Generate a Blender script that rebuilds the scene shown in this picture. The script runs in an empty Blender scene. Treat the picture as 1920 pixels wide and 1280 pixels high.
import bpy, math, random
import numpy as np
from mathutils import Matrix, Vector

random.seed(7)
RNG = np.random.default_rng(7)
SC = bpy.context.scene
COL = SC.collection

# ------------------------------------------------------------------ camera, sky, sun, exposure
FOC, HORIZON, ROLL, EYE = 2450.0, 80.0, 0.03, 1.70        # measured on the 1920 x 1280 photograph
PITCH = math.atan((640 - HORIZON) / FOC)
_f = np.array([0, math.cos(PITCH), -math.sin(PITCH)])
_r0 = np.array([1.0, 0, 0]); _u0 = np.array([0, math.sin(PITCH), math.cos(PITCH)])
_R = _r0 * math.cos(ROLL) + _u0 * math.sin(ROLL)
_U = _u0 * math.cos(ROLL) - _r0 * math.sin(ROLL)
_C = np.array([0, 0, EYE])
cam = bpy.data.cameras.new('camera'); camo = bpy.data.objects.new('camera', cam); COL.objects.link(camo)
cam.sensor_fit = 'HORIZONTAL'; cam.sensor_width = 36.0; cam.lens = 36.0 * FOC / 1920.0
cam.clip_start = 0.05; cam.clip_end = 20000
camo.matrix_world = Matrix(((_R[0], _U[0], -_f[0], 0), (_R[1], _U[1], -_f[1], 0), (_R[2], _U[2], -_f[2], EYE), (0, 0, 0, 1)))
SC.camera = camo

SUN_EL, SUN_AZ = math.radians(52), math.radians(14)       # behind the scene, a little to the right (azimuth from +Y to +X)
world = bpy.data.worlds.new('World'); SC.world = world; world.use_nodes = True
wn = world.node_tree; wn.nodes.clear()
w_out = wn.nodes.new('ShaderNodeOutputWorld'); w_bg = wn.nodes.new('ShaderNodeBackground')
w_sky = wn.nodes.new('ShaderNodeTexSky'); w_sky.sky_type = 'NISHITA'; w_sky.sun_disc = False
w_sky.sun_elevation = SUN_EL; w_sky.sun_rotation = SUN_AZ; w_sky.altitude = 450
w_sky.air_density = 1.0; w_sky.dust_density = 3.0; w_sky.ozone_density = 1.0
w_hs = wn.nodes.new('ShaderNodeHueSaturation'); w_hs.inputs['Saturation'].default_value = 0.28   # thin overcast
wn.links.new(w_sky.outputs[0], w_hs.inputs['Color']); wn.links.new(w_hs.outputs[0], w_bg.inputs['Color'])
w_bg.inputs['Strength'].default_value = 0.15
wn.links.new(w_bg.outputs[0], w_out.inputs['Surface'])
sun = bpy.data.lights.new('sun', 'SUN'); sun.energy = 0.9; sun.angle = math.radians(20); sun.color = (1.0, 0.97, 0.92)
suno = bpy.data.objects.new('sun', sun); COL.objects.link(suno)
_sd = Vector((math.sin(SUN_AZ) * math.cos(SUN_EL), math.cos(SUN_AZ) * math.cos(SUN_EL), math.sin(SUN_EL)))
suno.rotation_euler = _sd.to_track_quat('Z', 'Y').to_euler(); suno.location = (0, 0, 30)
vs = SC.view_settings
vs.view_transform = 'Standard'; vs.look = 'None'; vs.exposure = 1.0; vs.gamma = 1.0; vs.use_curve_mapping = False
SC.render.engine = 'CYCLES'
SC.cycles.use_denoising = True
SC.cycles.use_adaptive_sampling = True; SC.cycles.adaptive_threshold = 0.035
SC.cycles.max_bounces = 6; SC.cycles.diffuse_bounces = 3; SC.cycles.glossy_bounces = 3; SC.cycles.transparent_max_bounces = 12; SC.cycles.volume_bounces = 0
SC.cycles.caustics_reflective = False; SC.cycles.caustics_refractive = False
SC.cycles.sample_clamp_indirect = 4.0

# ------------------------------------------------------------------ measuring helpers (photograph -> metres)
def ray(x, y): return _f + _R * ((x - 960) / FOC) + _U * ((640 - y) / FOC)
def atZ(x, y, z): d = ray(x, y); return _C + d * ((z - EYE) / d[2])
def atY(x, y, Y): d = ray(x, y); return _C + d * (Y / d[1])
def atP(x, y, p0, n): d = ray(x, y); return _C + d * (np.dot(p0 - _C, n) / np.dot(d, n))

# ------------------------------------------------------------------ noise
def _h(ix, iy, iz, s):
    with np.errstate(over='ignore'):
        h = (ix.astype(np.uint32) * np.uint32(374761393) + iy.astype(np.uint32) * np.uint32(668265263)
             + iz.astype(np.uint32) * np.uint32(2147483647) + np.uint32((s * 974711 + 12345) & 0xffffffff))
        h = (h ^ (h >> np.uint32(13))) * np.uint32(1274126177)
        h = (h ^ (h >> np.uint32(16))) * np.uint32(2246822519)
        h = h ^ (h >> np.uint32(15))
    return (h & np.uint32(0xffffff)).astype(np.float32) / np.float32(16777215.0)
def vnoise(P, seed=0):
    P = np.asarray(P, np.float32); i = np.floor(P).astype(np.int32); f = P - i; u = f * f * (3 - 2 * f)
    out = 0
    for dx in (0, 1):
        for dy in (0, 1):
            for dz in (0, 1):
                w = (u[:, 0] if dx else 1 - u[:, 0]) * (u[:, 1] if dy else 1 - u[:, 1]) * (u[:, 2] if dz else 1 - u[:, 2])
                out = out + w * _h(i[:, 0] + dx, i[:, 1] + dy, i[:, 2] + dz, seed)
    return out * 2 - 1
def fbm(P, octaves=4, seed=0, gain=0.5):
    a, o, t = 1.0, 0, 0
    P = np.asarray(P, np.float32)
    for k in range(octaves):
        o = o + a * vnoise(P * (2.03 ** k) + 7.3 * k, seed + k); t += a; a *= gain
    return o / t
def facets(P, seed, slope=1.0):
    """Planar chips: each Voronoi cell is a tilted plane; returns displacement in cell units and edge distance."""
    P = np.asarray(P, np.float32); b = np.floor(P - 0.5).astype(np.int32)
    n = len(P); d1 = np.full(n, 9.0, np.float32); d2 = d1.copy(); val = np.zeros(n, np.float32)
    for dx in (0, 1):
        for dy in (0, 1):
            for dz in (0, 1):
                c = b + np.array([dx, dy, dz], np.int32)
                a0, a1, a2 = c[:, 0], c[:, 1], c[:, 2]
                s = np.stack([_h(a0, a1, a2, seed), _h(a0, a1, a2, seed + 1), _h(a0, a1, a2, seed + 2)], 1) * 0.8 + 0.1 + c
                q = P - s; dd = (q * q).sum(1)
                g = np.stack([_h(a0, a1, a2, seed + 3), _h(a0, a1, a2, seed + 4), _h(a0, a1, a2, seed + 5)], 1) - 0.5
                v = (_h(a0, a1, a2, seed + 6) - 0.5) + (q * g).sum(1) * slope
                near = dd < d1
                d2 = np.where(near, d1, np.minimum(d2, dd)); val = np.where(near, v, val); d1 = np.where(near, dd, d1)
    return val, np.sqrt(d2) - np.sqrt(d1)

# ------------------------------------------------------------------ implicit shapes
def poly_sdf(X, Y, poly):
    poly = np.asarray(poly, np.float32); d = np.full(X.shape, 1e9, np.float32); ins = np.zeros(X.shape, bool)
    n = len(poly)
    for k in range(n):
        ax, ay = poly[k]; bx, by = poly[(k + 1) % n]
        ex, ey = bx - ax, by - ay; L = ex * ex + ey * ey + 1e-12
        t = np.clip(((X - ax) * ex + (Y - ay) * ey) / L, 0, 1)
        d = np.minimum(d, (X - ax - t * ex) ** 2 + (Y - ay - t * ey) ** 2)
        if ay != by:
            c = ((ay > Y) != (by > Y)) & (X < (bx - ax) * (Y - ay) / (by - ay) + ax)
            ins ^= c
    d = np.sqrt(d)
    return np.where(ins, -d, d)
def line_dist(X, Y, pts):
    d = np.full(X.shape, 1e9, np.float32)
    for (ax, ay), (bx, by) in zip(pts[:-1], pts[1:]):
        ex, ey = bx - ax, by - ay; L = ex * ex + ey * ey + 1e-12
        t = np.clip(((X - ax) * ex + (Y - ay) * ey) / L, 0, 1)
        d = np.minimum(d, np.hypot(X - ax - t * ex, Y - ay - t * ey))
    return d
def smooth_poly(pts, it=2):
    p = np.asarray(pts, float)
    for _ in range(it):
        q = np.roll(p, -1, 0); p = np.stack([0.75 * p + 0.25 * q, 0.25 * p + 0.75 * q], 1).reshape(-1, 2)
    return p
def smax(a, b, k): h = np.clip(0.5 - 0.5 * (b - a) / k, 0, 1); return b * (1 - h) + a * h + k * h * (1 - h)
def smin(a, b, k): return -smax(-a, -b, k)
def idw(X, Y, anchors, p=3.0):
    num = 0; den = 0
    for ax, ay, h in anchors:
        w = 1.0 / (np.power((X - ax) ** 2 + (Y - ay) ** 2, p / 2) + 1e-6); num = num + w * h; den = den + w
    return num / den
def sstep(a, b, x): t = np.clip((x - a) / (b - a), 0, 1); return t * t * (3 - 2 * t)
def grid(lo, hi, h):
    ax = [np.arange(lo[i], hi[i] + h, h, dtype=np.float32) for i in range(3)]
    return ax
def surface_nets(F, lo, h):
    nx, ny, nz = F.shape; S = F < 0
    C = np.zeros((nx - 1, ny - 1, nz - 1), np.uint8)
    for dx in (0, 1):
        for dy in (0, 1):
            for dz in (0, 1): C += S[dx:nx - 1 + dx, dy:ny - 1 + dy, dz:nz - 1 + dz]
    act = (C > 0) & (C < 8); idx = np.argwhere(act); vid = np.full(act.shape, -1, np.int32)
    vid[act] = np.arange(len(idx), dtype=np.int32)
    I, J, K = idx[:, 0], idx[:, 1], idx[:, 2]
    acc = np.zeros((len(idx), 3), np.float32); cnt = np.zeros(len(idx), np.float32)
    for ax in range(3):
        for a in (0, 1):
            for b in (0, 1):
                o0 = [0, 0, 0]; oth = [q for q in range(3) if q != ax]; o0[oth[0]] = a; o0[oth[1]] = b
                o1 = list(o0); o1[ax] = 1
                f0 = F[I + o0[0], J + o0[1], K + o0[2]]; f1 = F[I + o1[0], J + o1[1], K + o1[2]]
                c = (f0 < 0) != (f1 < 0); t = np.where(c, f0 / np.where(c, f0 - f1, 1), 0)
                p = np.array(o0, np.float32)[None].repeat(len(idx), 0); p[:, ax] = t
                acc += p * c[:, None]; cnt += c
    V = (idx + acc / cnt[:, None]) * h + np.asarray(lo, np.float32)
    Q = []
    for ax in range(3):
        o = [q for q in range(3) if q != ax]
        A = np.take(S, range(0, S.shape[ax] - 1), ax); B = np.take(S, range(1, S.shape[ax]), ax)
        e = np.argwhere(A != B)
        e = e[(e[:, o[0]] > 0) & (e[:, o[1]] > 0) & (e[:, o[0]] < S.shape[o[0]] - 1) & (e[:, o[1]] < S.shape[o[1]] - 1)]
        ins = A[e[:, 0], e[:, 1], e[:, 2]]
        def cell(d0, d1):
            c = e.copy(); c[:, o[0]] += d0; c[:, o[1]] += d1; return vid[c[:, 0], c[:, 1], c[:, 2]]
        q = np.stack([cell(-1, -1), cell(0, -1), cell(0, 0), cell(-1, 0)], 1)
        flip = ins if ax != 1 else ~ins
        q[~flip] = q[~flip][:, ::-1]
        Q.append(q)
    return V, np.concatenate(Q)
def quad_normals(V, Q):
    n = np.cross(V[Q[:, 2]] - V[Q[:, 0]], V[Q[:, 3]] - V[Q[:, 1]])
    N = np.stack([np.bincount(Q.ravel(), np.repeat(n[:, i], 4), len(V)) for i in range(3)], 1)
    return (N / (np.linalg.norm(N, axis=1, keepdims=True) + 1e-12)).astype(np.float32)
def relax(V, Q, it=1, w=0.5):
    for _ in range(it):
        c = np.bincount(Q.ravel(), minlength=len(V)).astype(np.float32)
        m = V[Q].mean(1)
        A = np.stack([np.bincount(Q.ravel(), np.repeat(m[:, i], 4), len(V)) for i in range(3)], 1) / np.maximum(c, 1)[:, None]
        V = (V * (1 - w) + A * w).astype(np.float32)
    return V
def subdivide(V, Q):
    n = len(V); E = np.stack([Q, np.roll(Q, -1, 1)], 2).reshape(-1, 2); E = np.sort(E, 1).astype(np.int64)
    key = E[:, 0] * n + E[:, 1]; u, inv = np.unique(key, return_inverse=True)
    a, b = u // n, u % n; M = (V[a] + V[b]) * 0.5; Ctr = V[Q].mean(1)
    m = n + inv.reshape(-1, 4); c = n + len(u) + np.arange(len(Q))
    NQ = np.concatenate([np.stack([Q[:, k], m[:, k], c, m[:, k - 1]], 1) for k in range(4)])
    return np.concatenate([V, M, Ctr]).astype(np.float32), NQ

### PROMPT
From the opening line of the data above, please print each line as written up to and including the line that contains "from mathutils import Matrix, Vector", and nothing more.

### PROBLEM SOLUTION
Generate a Blender script that rebuilds the scene shown in this picture. The script runs in an empty Blender scene. Treat the picture as 1920 pixels wide and 1280 pixels high.
import bpy, math, random
import numpy as np
from mathutils import Matrix, Vector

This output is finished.